### [Aim]
Report every line below that holds the word "this".

### [Information shown]
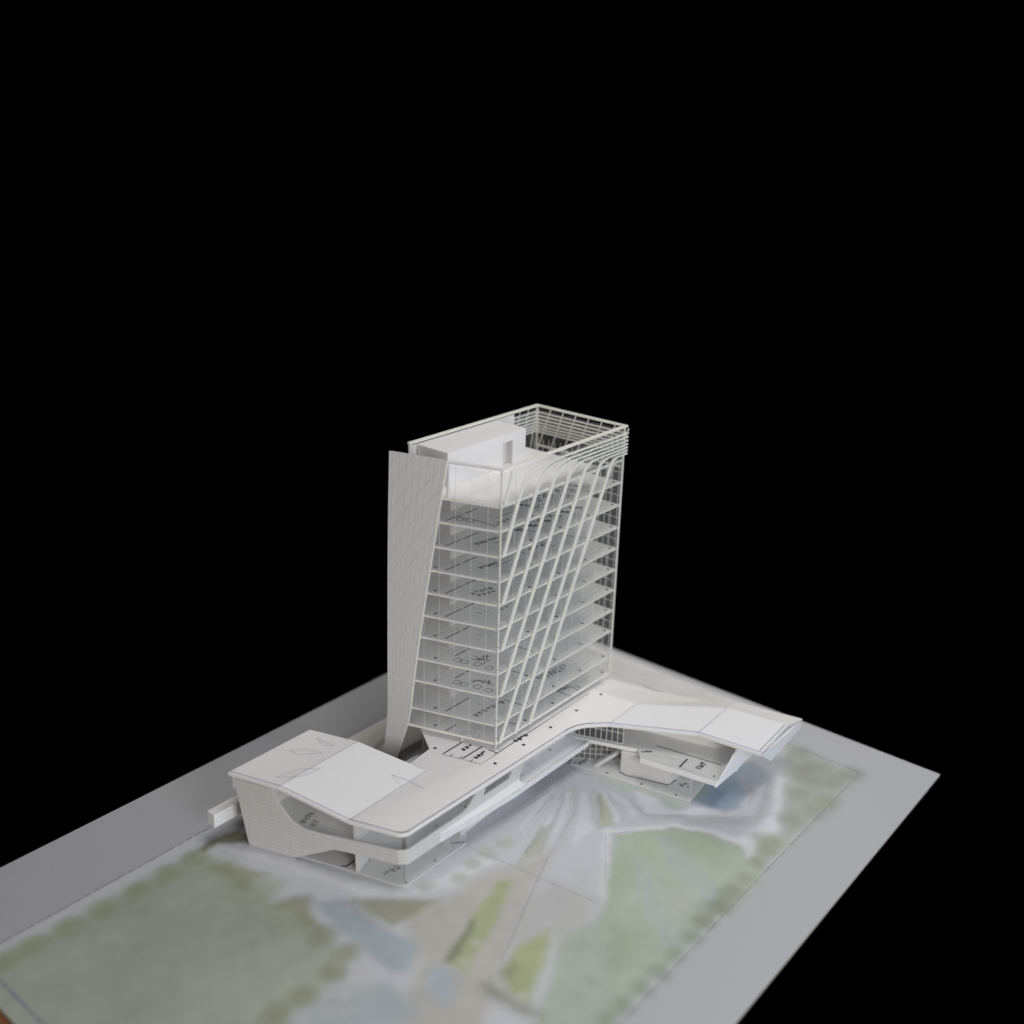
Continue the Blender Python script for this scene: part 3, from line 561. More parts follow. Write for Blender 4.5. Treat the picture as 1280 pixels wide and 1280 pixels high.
# ================================================================== TOWER
A = Vector((-0.9445, -0.3286, 0)).normalized()          # run of the canted narrow face
NV = Vector((0.3286, -0.9445, 0)).normalized()           # its outward normal
TC = Vector((-0.900, 1.080, 0))                          # near corner of the tower
def T(t, off=0.0, z=0.0):
    p = TC + A * t + NV * off
    return Vector((p.x, p.y, z))
tower = empty('tower_model', (-0.985, 1.22, 0.0885), label='tall glazed tower of the white architectural model with slanting cream facade strips', category='building model')
def tp(o):                                                # keep world placement under the empty
    for x in (o if isinstance(o, list) else [o]):
        x.parent = tower
        x.matrix_parent_inverse = tower.matrix_world.inverted()
    return o
bpy.context.view_layer.update()
def tbuild(mb, name, mat, parent=None, **k):
    o = mb.build(name, mat, None, **k)
    if parent is None:
        o.parent = tower; o.matrix_parent_inverse = Matrix.Translation(-tower.location)
    else:
        o.parent = parent
    return o

def slab_outline(inset=0.0):
    e = T(0.160, -inset)
    return [(-.9 - inset, 1.080 + inset * .75), (-.9 - inset, 1.3735 - inset), (-1.0715 + inset, 1.3735 - inset), (-1.0715 + inset, 1.079), (e.x, e.y)]
LEV = [0.1010, 0.1315, 0.1795, 0.2173, 0.2545, 0.2906, 0.3280, 0.3648, 0.4028, 0.4412]
ROOF = 0.4790
COLS = [(-.9085, 1.0905), (-.9085, 1.160), (-.9085, 1.230), (-.9085, 1.300), (-.9085, 1.366), (-1.0015, 1.0565), (-1.06, 1.16), (-1.06, 1.3)]
for i, z in enumerate(LEV):
    th = 0.0021 if i else 0.003
    mb = MB(); mb.slab(slab_outline(0.0012), z - th, z)
    s = tbuild(mb, 'floor_slab', 'floor_paper')
    s.data.materials.append(MAT['clear_film'])           # clear acrylic under the printed sheet
    for p_ in s.data.polygons:
        if p_.normal.z < 0.5: p_.material_index = 1
    # cream edge strips on the two faces towards the viewer, butted at the corner
    mb = MB()
    a, b = T(0.0, -0.0001), T(0.176, -0.0001)
    mb.plate([[(0, -th - .0002), (0.160, -th - .0002), (0.160, 0.0006), (0, 0.0006)]], T(0, -0.0011, z), A, (0, 0, 1), -0.0011)
    tbuild(mb, 'edge_strip', 'edge_strip', s)
    mb = MB(); mb.box(-.9011, -.8999, 1.0806, 1.3735, z - th - .0002, z + .0006)
    tbuild(mb, 'edge_strip', 'edge_strip', s)
    mb = MB(); mb.box(-1.0715, -.9012, 1.3724, 1.3736, z - th - .0002, z + .0006)
    tbuild(mb, 'edge_strip', 'edge_strip', s)
    zi = z + 0.0003
    mb = MB()
    for c in COLS:
        mb.disc(c[0], c[1], 0.0028, zi)
    rr = random.Random(50 + i)
    y0 = 1.060 + (0.02 if i in (2, 3) else 0) ; y1 = 1.118 + rr.uniform(-.006, .004)
    if i == 0: y0, y1 = 1.0565, 1.079
    if i in (1,): mb.ribbon([(-.9835, y0), (-.9835, y1)], .0016, zi)
    elif i: 
        ym = y0 + (y1 - y0) * rr.uniform(.5, .66)
        mb.ribbon([(-.984, y0), (-.984, ym)], .0016, zi); mb.ribbon([(-.984, ym + .006), (-.984, y1 + .012)], .0016, zi)
    else: mb.ribbon([(-.979, y0), (-.979, y1)], .0015, zi)
    if i in (2, 3):
        for cx, cy in [(-.973, 1.0745), (-.9610, 1.0765), (-.9415, 1.0845), (-.9222, 1.0878)]:
            mb.ribbon(oval(cx, cy, .0062, .0052, 14, rr.uniform(0, 1)), .0008, zi)
    if i == 9:
        for cx, cy in [(-.974, 1.078), (-.960, 1.0837)]: mb.ribbon(oval(cx, cy, .0062, .0054), .0011, zi)
        mb.ribbon([(-.981, 1.0835), (-.956, 1.090), (-.9195, 1.092), (-.920, 1.101)], .0012, zi)
        for k in range(5): mb.ribbon(oval(-.94 + rr.uniform(-.01, .02), 1.20 + k * .03, .006, .007), .0008, zi)
    if i in (0, 1, 2, 3):
        mb.ribbon([(-.9395, 1.1355 + .01 * i), (-.9085, 1.142 + .01 * i)], .0011, zi)
    if i == 0:
        mb.ribbon([(-.9239, 1.2651), (-.8990, 1.2667)], .0012, zi); mb.ribbon([(-.9226, 1.2923), (-.9010, 1.2916)], .0012, zi)
    if i in (7, 8, 9):
        mb.ribbon([(-.939, 1.115), (-.939, 1.150)], .0009, zi); mb.ribbon([(-.952, 1.185), (-.924, 1.190)], .0010, zi); mb.ribbon([(-.955, 1.235), (-.926, 1.240)], .0010, zi); mb.ribbon([(-.955, 1.285), (-.926, 1.290)], .0010, zi)
    tbuild(mb, 'printed_plan', 'ink', s)
    mb = MB()
    for k in range(9):
        y = 1.09 + k * .022
        mb.ribbon([(-.972 + rr.uniform(-.003, .003), y), (-.972 + .03, y + rr.uniform(-.002, .002))], .0006, zi)
    mb.ribbon([(-1.0, 1.058), (-1.0, 1.088), (-.992, 1.097), (-.992, 1.08)], .0007, zi)
    for k in range(4): mb.ribbon([(-.915 - .012 * k, 1.10), (-.915 - .012 * k, 1.35)], .0005, zi)
    tbuild(mb, 'faint_plan_lines', 'faint_ink', s)
    mb = MB()
    if i == 1:
        scrawl(mb, (-.9423, 1.078), (-.9373, 1.142), 7, .0085, zi, seed=11); scrawl(mb, (-.944, 1.232), (-.938, 1.300), 8, .0075, zi, seed=12); scrawl(mb, (-.936, 1.236), (-.931, 1.290), 6, .007, zi, seed=13)
    elif i in (2, 3):
        for k in range(9):
            a0 = rr.uniform(0, 3.1); cx, cy = -.945 + rr.uniform(-.011, .011), 1.104 + rr.uniform(-.009, .009)
            mb.ribbon([(cx - .006 * math.cos(a0), cy - .006 * math.sin(a0)), (cx + .006 * math.cos(a0), cy + .006 * math.sin(a0))], .0012, zi)
    elif i == 6:
        scrawl(mb, (-.957, 1.082), (-.946, 1.121), 5, .008, zi, seed=21); scrawl(mb, (-.945, 1.084), (-.936, 1.116), 4, .007, zi, seed=22)
    elif i == 7: scrawl(mb, (-.953, 1.097), (-.948, 1.131), 5, .0075, zi, .0011, seed=23); scrawl(mb, (-.945, 1.20), (-.940, 1.235), 3, .008, zi, .0011, seed=33)
    elif i == 8:
        scrawl(mb, (-.956, 1.092), (-.950, 1.136), 6, .008, zi, .0011, seed=24)
        for k in range(6): scrawl(mb, (-.952, 1.175 + k * .027), (-.935, 1.186 + k * .027), 3, .009, zi, .0012, seed=40 + k)
    elif i == 9:
        scrawl(mb, (-.925, 1.10), (-.922, 1.128), 3, .007, zi, seed=25)
        for k in range(5): scrawl(mb, (-.952, 1.18 + k * .03), (-.935, 1.19 + k * .03), 2, .009, zi, .0010, seed=60 + k)
    elif i == 0:
        scrawl(mb, (-.928, 1.264), (-.920, 1.290), 4, .007, zi, seed=26)
        for cx, cy in [(-.955, 1.07), (-.945, 1.08), (-.935, 1.076), (-.95, 1.095)]: mb.ribbon(oval(cx, cy, .005, .005), .0004, zi)
    else:
        mb.ribbon([(-.96, 1.10), (-.952, 1.104)], .0009, zi)
        scrawl(mb, (-.94, 1.13), (-.938, 1.15), 2, .006, zi, .0007, seed=70 + i)
    tbuild(mb, 'handwritten_note', 'ink', s)

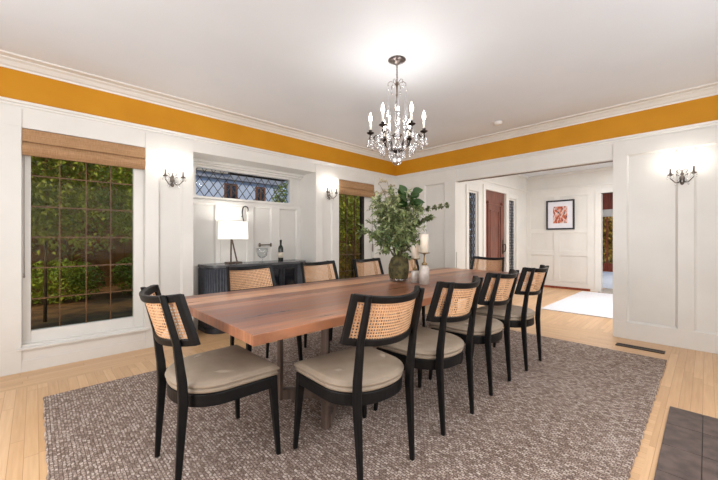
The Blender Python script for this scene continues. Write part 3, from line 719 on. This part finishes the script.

### [Result of the task]
Continue the Blender Python script for this scene: part 3, from line 561. More parts follow. Write for Blender 4.5. Treat the picture as 1280 pixels wide and 1280 pixels high.
The Blender Python script for this scene continues. Write part 3, from line 719 on. This part finishes the script.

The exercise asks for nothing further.